After opening up about the loss of his family members, Smith went on to say that the lyrics and sound of “Songs of a Lost World” are not “relentlessly doom and gloom.” There’s still a sense of hope and beauty within the record.

“And Nothing Is Forever” opens with a lush orchestral arrangement, setting the scene for a grand story of searching for love amidst the chaos. Throughout the expansive track, Smith comes to terms with aging, but still finds himself in pursuit of the same intimacy he’s been seeking for his whole career.

“Slide down close to me, in the silence of a heartbeat,” he croons in the song’s final moments — a tender, evocative lyric that puts words to universal-yet-unnameable feelings.

On “A Fragile Thing,” Smith touches on the ephemeral nature of intimate relationships. While he’s singing about romantic love, it’s clear that his musings are informed by his grief.

“Warsong” is the record’s gloomiest moment. Smith’s 21st-century anxieties cut deep; when he sings “All we will ever know is bitter ends, for we are born to war,” you know that, on some level, he’s right.

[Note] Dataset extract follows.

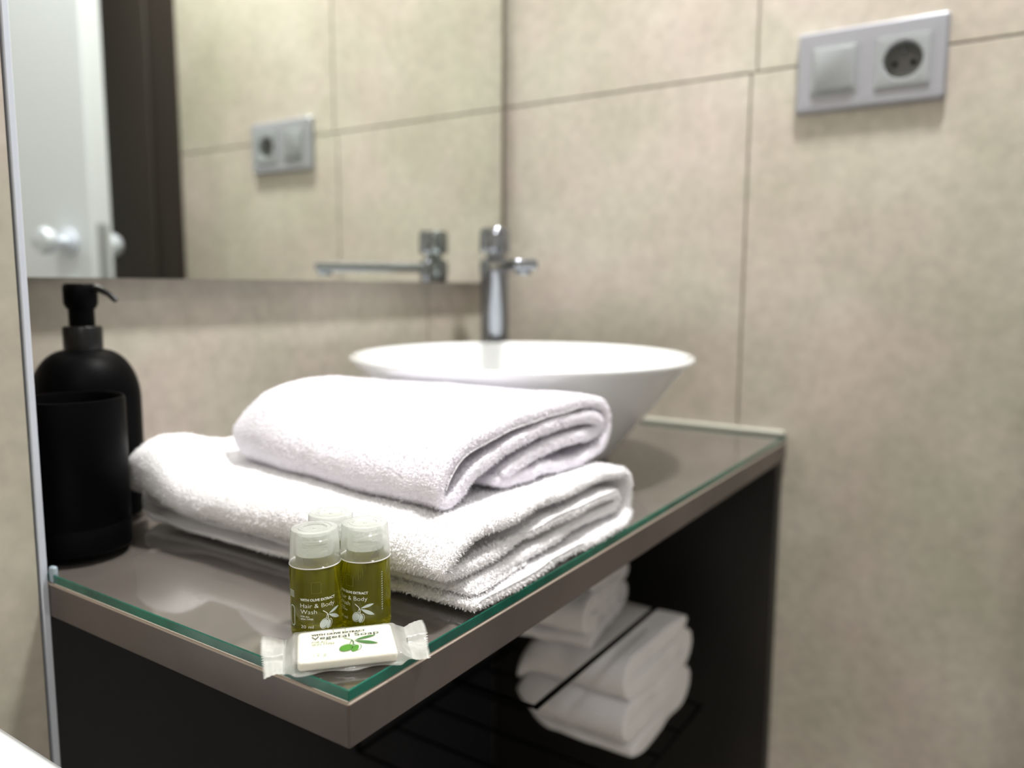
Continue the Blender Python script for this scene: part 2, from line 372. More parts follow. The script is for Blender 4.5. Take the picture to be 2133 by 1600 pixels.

“Drone:Nodrone” is the most straightforward rock song on the record — a grandiose wall of noise that finds Smith pleading for answers amidst a loss of identity.

One of the album’s most beautiful-yet-heartbreaking moments comes on “I Can Never Say Goodbye.” The plaintive ballad directly addresses the loss of Smith’s brother.

“Something wicked this way comes, to steal away my brother’s life,” he sings in the chorus, refusing to beat around the bush in regard to his grief.

“All I Ever Am” finds Smith reckoning with the universal truth that loving another person isn’t enough — you have to love yourself first.

“Endsong” feels like the apex of The Cure’s entire discography. It’s over six minutes into the song when Smith begins to reminisce on his childhood and the loss of innocence that has followed. If this were to be the band’s final record, it would be a fitting end to a legendary run as one of the most influential rock bands of the past 50 years.